■ Short problem:
Retype exactly the lines below, beginning with the first and ending with the line where "lg.build('emblem', M['gloss_black'], suv)" appears.

■ Collected material:
---*---
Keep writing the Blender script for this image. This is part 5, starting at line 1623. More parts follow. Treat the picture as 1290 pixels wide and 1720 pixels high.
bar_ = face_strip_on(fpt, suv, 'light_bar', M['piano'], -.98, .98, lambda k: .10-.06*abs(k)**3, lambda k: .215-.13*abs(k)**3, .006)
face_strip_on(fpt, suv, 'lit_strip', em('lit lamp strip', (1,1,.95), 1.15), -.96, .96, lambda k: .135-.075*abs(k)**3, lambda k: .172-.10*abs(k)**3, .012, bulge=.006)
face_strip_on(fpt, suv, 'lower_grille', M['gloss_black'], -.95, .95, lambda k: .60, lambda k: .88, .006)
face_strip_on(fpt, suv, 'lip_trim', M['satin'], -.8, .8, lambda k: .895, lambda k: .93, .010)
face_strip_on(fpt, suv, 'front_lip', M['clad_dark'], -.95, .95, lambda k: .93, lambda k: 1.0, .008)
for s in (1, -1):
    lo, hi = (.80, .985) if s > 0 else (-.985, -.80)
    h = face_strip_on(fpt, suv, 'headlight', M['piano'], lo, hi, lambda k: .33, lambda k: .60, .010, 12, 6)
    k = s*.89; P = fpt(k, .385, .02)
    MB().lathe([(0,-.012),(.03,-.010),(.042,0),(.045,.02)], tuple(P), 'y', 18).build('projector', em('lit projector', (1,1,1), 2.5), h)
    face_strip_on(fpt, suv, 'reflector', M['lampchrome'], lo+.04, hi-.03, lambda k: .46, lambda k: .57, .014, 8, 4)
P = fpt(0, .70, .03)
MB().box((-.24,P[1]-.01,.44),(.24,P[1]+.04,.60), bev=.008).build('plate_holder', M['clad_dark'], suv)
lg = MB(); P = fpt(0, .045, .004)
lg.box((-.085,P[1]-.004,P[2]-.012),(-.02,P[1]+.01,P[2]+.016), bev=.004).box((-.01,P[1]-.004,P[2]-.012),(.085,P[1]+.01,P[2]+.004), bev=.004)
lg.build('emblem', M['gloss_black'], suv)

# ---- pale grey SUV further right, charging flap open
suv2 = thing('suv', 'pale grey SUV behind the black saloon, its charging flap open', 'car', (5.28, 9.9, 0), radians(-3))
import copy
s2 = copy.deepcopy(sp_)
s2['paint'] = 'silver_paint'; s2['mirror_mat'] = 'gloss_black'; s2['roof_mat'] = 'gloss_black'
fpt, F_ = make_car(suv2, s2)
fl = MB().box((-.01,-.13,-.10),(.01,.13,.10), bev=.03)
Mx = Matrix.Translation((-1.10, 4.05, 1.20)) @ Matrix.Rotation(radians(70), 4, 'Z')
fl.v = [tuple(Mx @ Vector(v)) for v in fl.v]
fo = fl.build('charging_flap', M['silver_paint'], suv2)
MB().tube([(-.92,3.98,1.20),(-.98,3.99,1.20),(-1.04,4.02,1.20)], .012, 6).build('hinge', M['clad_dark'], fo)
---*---
■ Task output:
Keep writing the Blender script for this image. This is part 5, starting at line 1623. More parts follow. Treat the picture as 1290 pixels wide and 1720 pixels high.
bar_ = face_strip_on(fpt, suv, 'light_bar', M['piano'], -.98, .98, lambda k: .10-.06*abs(k)**3, lambda k: .215-.13*abs(k)**3, .006)
face_strip_on(fpt, suv, 'lit_strip', em('lit lamp strip', (1,1,.95), 1.15), -.96, .96, lambda k: .135-.075*abs(k)**3, lambda k: .172-.10*abs(k)**3, .012, bulge=.006)
face_strip_on(fpt, suv, 'lower_grille', M['gloss_black'], -.95, .95, lambda k: .60, lambda k: .88, .006)
face_strip_on(fpt, suv, 'lip_trim', M['satin'], -.8, .8, lambda k: .895, lambda k: .93, .010)
face_strip_on(fpt, suv, 'front_lip', M['clad_dark'], -.95, .95, lambda k: .93, lambda k: 1.0, .008)
for s in (1, -1):
    lo, hi = (.80, .985) if s > 0 else (-.985, -.80)
    h = face_strip_on(fpt, suv, 'headlight', M['piano'], lo, hi, lambda k: .33, lambda k: .60, .010, 12, 6)
    k = s*.89; P = fpt(k, .385, .02)
    MB().lathe([(0,-.012),(.03,-.010),(.042,0),(.045,.02)], tuple(P), 'y', 18).build('projector', em('lit projector', (1,1,1), 2.5), h)
    face_strip_on(fpt, suv, 'reflector', M['lampchrome'], lo+.04, hi-.03, lambda k: .46, lambda k: .57, .014, 8, 4)
P = fpt(0, .70, .03)
MB().box((-.24,P[1]-.01,.44),(.24,P[1]+.04,.60), bev=.008).build('plate_holder', M['clad_dark'], suv)
lg = MB(); P = fpt(0, .045, .004)
lg.box((-.085,P[1]-.004,P[2]-.012),(-.02,P[1]+.01,P[2]+.016), bev=.004).box((-.01,P[1]-.004,P[2]-.012),(.085,P[1]+.01,P[2]+.004), bev=.004)
lg.build('emblem', M['gloss_black'], suv)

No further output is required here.